Is it time to make the leap to 4K and HDR?

Although all current content is far from geared towards 4K and HDR right now, there are more reasons than ever to upgrade, and technology is only going in one direction.

If you’re a gamer and currently own an HDR compatible 4K TV, the recent console releases are absolutely for you. The PS4 Pro, although not currently blessed with a huge range of compatible content, has the exciting capability to really improve the way your games display in a very dramatic and noticeable way, especially with games that output native 4K resolution.

The Xbox One S, too, is a viable, more budget friendly option. While sacrificing the full 4K gaming experience, Microsoft’s console is still one of the cheapest ways around to gain the ability to output 4K resolution HDR video, both via streaming and Blu-ray.

But what if you’re currently firmly planted in the high-definition world, with neither a 4K TV or any Ultra High Definition content to play on it? Is now the time to make the transition to 4K and HDR? Certainly, 4K TVs are starting to become the standard, helped tremendously by tumbling prices. Also, online streaming services such as Netflix and Hulu are beginning to push 4K content now -- there’s no longer a chronic shortage of content for your shiny new TV.

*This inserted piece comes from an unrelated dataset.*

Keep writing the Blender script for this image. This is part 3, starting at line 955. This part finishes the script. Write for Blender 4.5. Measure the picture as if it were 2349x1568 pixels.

The deciding thing that makes going 4K viable, at least for a gamer, is the release of the PS4 Pro. Here, for a reasonable price, is the potential to revolutionize your gaming experience beyond the current acceptable standard. If you haven’t already got a PS4, are in the market for a console, and care about 4K gaming, the PS4 Pro is a no-brainer.

Just make sure that if you do take the plunge and purchase a new 4K TV, look for the widely accepted HDR10 standard to guarantee it will work with your console. Get this right, and you will be investing in the future of video content.

Well, for the next few years at least, but that’s about as future-proof as anything gets these days, right?